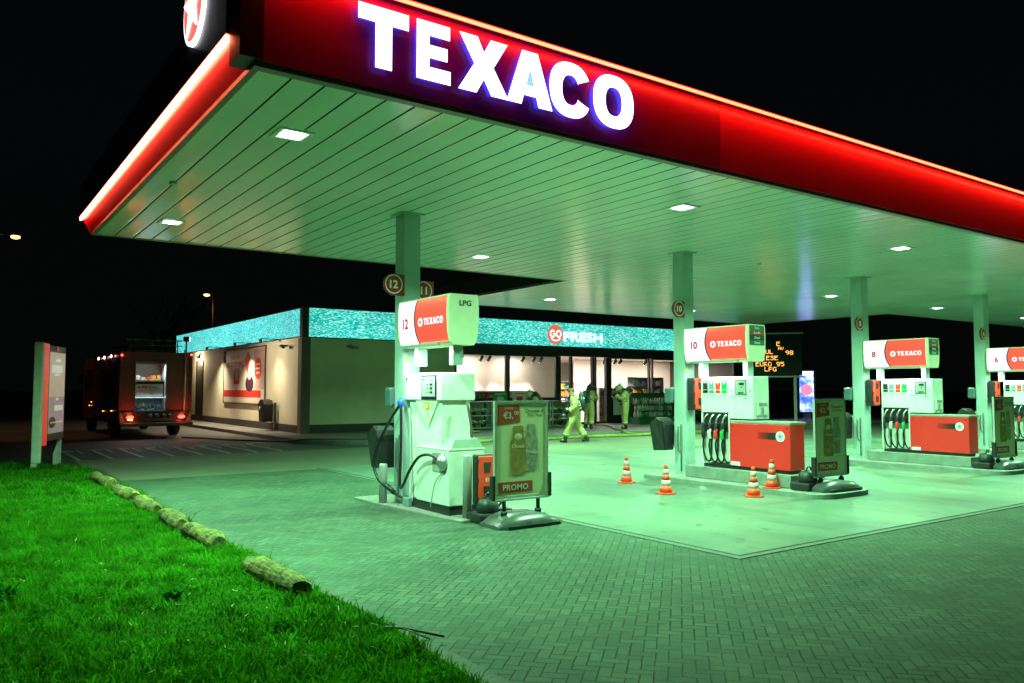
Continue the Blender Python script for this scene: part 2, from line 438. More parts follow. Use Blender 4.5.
# dark drainage joint and pale edging band round the slab
b = MB(); b.box(6.75, 46, 5.535, 5.578, -.01, .003); b.box(6.805, 6.848, 5.58, 16.85, -.01, .003)
o = b.build('slab_joint', M['gap']); o['kind'] = 'structure'
b = MB(); b.box(6.70, 46, 5.45, 5.533, -.02, .008); b.box(6.70, 6.803, 5.535, 16.85, -.02, .008)
o = b.build('slab_edging', M['slab_edge']); o['kind'] = 'structure'
# kerb band along the verge, curving away at its far end
pts_in = [(2.60, -6), (2.60, 18.5)]; pts_out = [(2.76, -6), (2.76, 18.66)]
for i in range(1, 9):
    a = R(11*i); pts_in.append((2.60-3.2*(1-math.cos(a)), 18.5+3.2*math.sin(a))); pts_out.append((2.60-3.2+3.36*math.cos(a), 18.66+3.36*math.sin(a)))
b = MB()
for i in range(len(pts_in)-1):
    p, q, r_, s_ = pts_in[i], pts_out[i], pts_out[i+1], pts_in[i+1]
    vs = [(p[0], p[1], -.02), (q[0], q[1], -.02), (r_[0], r_[1], -.02), (s_[0], s_[1], -.02)]
    vs += [(x, y, .035) for x, y, z in vs]
    b._add(vs, [(4,5,6,7), (1,2,6,5), (3,0,4,7), (0,1,5,4)])
o = b.build('kerb', M['verge_kerb']); o['kind'] = 'structure'
# verge
nx, ny = 60, 120
def verge_h(x, y):
    return .062 + .035*math.sin(x*1.3+.5)*math.sin(y*.8) + .02*math.sin(x*3.1+y*2.3)
vs = []; fs = []
for j in range(ny+1):
    for i in range(nx+1):
        x = -30+32.60*(i/nx)**.45; y = -6+27.4*j/ny
        if y > 18.5:
            a = (y-18.5)/3.2; lim = 2.60-3.2*(1-math.sqrt(max(0, 1-a*a)))
            x = min(x, lim)
        vs.append((x, y, verge_h(x, y)))
for j in range(ny):
    for i in range(nx): q = j*(nx+1)+i; fs.append((q, q+1, q+nx+2, q+nx+1))
b = MB(); b._add(vs, fs, True); o = b.build('verge', M['soil']); o['kind'] = 'structure'

def grass_field(name, n, xr, yr, hr, m, wid=(.0035, .007), dens=None):
    xs = np.random.uniform(*xr, n); ys = np.random.uniform(*yr, n)
    a = np.clip((ys-18.5)/3.1, 0, 1); lim = 2.60-3.2*(1-np.sqrt(1-a*a))
    keep = (xs < lim) & (ys < 21.3)
    pn = .5+.25*np.sin(xs*2.1+1.3*np.sin(ys*1.1))+.25*np.sin(ys*1.9+1.7*np.sin(xs*2.3)) 
    keep &= np.random.rand(n) < .60+.40*pn
    if dens is not None: keep &= np.random.rand(n) < dens(xs, ys)
    xs, ys, pn = xs[keep], ys[keep], pn[keep]; n = len(xs)
    z = np.array([verge_h(x, y) for x, y in zip(xs, ys)])
    tuft = np.clip(np.sin(xs*7.3+2*np.sin(ys*3.1))*np.sin(ys*6.1+2*np.sin(xs*4.7)), 0, 1)**2
    h = np.random.uniform(*hr, n)*(.45+1.0*pn+.9*tuft)*np.where(np.random.rand(n) < .04, 1.9, 1)
    wd = np.random.uniform(*wid, n); th = np.random.uniform(0, 2*np.pi, n)
    lean = np.random.uniform(.3, 1.5, n)*h; ld = np.random.uniform(0, 2*np.pi, n)
    cx_, sx_ = np.cos(th)*wd, np.sin(th)*wd; lx, ly = np.cos(ld)*lean, np.sin(ld)*lean
    V = np.empty((n, 5, 3), np.float32)
    V[:,0] = np.stack([xs-cx_, ys-sx_, z-.01], 1); V[:,1] = np.stack([xs+cx_, ys+sx_, z-.01], 1)
    V[:,2] = np.stack([xs+lx*.35+cx_*.8, ys+ly*.35+sx_*.8, z+h*.6], 1); V[:,3] = np.stack([xs+lx*.35-cx_*.8, ys+ly*.35-sx_*.8, z+h*.6], 1)
    V[:,4] = np.stack([xs+lx, ys+ly, z+h*.95], 1)
    me = bpy.data.meshes.new(name); me.vertices.add(n*5); me.vertices.foreach_set('co', V.reshape(-1))
    base = (np.arange(n)*5)[:, None]
    loops = np.concatenate([base+np.array([[0,1,2,3]]), base+np.array([[3,2,4]])], 1).reshape(-1)
    me.loops.add(n*7); me.loops.foreach_set('vertex_index', loops.astype(np.int32))
    me.polygons.add(n*2)
    ls = (np.arange(n)*7)[:, None]+np.array([[0, 4]]); me.polygons.foreach_set('loop_start', ls.reshape(-1).astype(np.int32))
    me.update(calc_edges=True); me.validate(); me.materials.append(m)
    o = bpy.data.objects.new(name, me); return link(o)
o = grass_field('grass', 330000, (-3.0, 2.62), (2.2, 21.4), (.028, .075), M['grass'], dens=lambda x, y: np.where(x < -.4, .25, 1.0)*np.clip(7.5/np.maximum(y, 4), .35, 1))
tag(o, kind='stuff')

def weed(x, y, n, r, label):
    b = MB(); z0 = verge_h(x, y)
    for i in range(n):
        a = random.uniform(0, 2*math.pi); L = r*random.uniform(.5, 1.0); wv = .013*random.uniform(.7, 1.4); q = r*.45*math.sqrt(random.random()); a2 = random.uniform(0, 6.28)
        o_ = Vector((x+q*math.cos(a2), y+q*math.sin(a2), z0))
        d = Vector((math.cos(a), math.sin(a), 0)); s_ = Vector((-d.y, d.x, 0)); hh = L*random.uniform(.5, 1.0)
        P = [o_, o_+d*L*.22+Vector((0,0,hh*.55)), o_+d*L*.48+Vector((0,0,hh*.80)), o_+d*L*.72+Vector((0,0,hh*.70))]
        b._add([P[0]-s_*.004, P[0]+s_*.004, P[1]+s_*wv, P[1]-s_*wv, P[2]+s_*wv*.9, P[2]-s_*wv*.9, P[3]], [(0,1,2,3), (3,2,4,5), (5,4,6)])
    return tag(b.build('weed', M['weed'], at=(x, y, z0)), label, 'weed', 'broad leaved weeds in the grass')
weed(.42, 7.6, 170, .17, 'dark broad leaved weed at the left edge of the grass, largest of the weeds')
weed(.62, 6.9, 90, .12, 'dark weed beside the largest one, nearer the camera')
weed(1.55, 6.9, 90, .11, 'weed tuft in the middle of the lawn')
weed(2.0, 5.6, 80, .09, 'small weed tuft near the front end of the log row')
weed(.95, 5.6, 80, .09, 'weed in the left foreground grass')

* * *

Transcribe the full listing above exactly, with the images removed.

## Finished task:
Continue the Blender Python script for this scene: part 2, from line 438. More parts follow. Use Blender 4.5.
# dark drainage joint and pale edging band round the slab
b = MB(); b.box(6.75, 46, 5.535, 5.578, -.01, .003); b.box(6.805, 6.848, 5.58, 16.85, -.01, .003)
o = b.build('slab_joint', M['gap']); o['kind'] = 'structure'
b = MB(); b.box(6.70, 46, 5.45, 5.533, -.02, .008); b.box(6.70, 6.803, 5.535, 16.85, -.02, .008)
o = b.build('slab_edging', M['slab_edge']); o['kind'] = 'structure'
# kerb band along the verge, curving away at its far end
pts_in = [(2.60, -6), (2.60, 18.5)]; pts_out = [(2.76, -6), (2.76, 18.66)]
for i in range(1, 9):
    a = R(11*i); pts_in.append((2.60-3.2*(1-math.cos(a)), 18.5+3.2*math.sin(a))); pts_out.append((2.60-3.2+3.36*math.cos(a), 18.66+3.36*math.sin(a)))
b = MB()
for i in range(len(pts_in)-1):
    p, q, r_, s_ = pts_in[i], pts_out[i], pts_out[i+1], pts_in[i+1]
    vs = [(p[0], p[1], -.02), (q[0], q[1], -.02), (r_[0], r_[1], -.02), (s_[0], s_[1], -.02)]
    vs += [(x, y, .035) for x, y, z in vs]
    b._add(vs, [(4,5,6,7), (1,2,6,5), (3,0,4,7), (0,1,5,4)])
o = b.build('kerb', M['verge_kerb']); o['kind'] = 'structure'
# verge
nx, ny = 60, 120
def verge_h(x, y):
    return .062 + .035*math.sin(x*1.3+.5)*math.sin(y*.8) + .02*math.sin(x*3.1+y*2.3)
vs = []; fs = []
for j in range(ny+1):
    for i in range(nx+1):
        x = -30+32.60*(i/nx)**.45; y = -6+27.4*j/ny
        if y > 18.5:
            a = (y-18.5)/3.2; lim = 2.60-3.2*(1-math.sqrt(max(0, 1-a*a)))
            x = min(x, lim)
        vs.append((x, y, verge_h(x, y)))
for j in range(ny):
    for i in range(nx): q = j*(nx+1)+i; fs.append((q, q+1, q+nx+2, q+nx+1))
b = MB(); b._add(vs, fs, True); o = b.build('verge', M['soil']); o['kind'] = 'structure'

def grass_field(name, n, xr, yr, hr, m, wid=(.0035, .007), dens=None):
    xs = np.random.uniform(*xr, n); ys = np.random.uniform(*yr, n)
    a = np.clip((ys-18.5)/3.1, 0, 1); lim = 2.60-3.2*(1-np.sqrt(1-a*a))
    keep = (xs < lim) & (ys < 21.3)
    pn = .5+.25*np.sin(xs*2.1+1.3*np.sin(ys*1.1))+.25*np.sin(ys*1.9+1.7*np.sin(xs*2.3)) 
    keep &= np.random.rand(n) < .60+.40*pn
    if dens is not None: keep &= np.random.rand(n) < dens(xs, ys)
    xs, ys, pn = xs[keep], ys[keep], pn[keep]; n = len(xs)
    z = np.array([verge_h(x, y) for x, y in zip(xs, ys)])
    tuft = np.clip(np.sin(xs*7.3+2*np.sin(ys*3.1))*np.sin(ys*6.1+2*np.sin(xs*4.7)), 0, 1)**2
    h = np.random.uniform(*hr, n)*(.45+1.0*pn+.9*tuft)*np.where(np.random.rand(n) < .04, 1.9, 1)
    wd = np.random.uniform(*wid, n); th = np.random.uniform(0, 2*np.pi, n)
    lean = np.random.uniform(.3, 1.5, n)*h; ld = np.random.uniform(0, 2*np.pi, n)
    cx_, sx_ = np.cos(th)*wd, np.sin(th)*wd; lx, ly = np.cos(ld)*lean, np.sin(ld)*lean
    V = np.empty((n, 5, 3), np.float32)
    V[:,0] = np.stack([xs-cx_, ys-sx_, z-.01], 1); V[:,1] = np.stack([xs+cx_, ys+sx_, z-.01], 1)
    V[:,2] = np.stack([xs+lx*.35+cx_*.8, ys+ly*.35+sx_*.8, z+h*.6], 1); V[:,3] = np.stack([xs+lx*.35-cx_*.8, ys+ly*.35-sx_*.8, z+h*.6], 1)
    V[:,4] = np.stack([xs+lx, ys+ly, z+h*.95], 1)
    me = bpy.data.meshes.new(name); me.vertices.add(n*5); me.vertices.foreach_set('co', V.reshape(-1))
    base = (np.arange(n)*5)[:, None]
    loops = np.concatenate([base+np.array([[0,1,2,3]]), base+np.array([[3,2,4]])], 1).reshape(-1)
    me.loops.add(n*7); me.loops.foreach_set('vertex_index', loops.astype(np.int32))
    me.polygons.add(n*2)
    ls = (np.arange(n)*7)[:, None]+np.array([[0, 4]]); me.polygons.foreach_set('loop_start', ls.reshape(-1).astype(np.int32))
    me.update(calc_edges=True); me.validate(); me.materials.append(m)
    o = bpy.data.objects.new(name, me); return link(o)
o = grass_field('grass', 330000, (-3.0, 2.62), (2.2, 21.4), (.028, .075), M['grass'], dens=lambda x, y: np.where(x < -.4, .25, 1.0)*np.clip(7.5/np.maximum(y, 4), .35, 1))
tag(o, kind='stuff')

def weed(x, y, n, r, label):
    b = MB(); z0 = verge_h(x, y)
    for i in range(n):
        a = random.uniform(0, 2*math.pi); L = r*random.uniform(.5, 1.0); wv = .013*random.uniform(.7, 1.4); q = r*.45*math.sqrt(random.random()); a2 = random.uniform(0, 6.28)
        o_ = Vector((x+q*math.cos(a2), y+q*math.sin(a2), z0))
        d = Vector((math.cos(a), math.sin(a), 0)); s_ = Vector((-d.y, d.x, 0)); hh = L*random.uniform(.5, 1.0)
        P = [o_, o_+d*L*.22+Vector((0,0,hh*.55)), o_+d*L*.48+Vector((0,0,hh*.80)), o_+d*L*.72+Vector((0,0,hh*.70))]
        b._add([P[0]-s_*.004, P[0]+s_*.004, P[1]+s_*wv, P[1]-s_*wv, P[2]+s_*wv*.9, P[2]-s_*wv*.9, P[3]], [(0,1,2,3), (3,2,4,5), (5,4,6)])
    return tag(b.build('weed', M['weed'], at=(x, y, z0)), label, 'weed', 'broad leaved weeds in the grass')
weed(.42, 7.6, 170, .17, 'dark broad leaved weed at the left edge of the grass, largest of the weeds')
weed(.62, 6.9, 90, .12, 'dark weed beside the largest one, nearer the camera')
weed(1.55, 6.9, 90, .11, 'weed tuft in the middle of the lawn')
weed(2.0, 5.6, 80, .09, 'small weed tuft near the front end of the log row')
weed(.95, 5.6, 80, .09, 'weed in the left foreground grass')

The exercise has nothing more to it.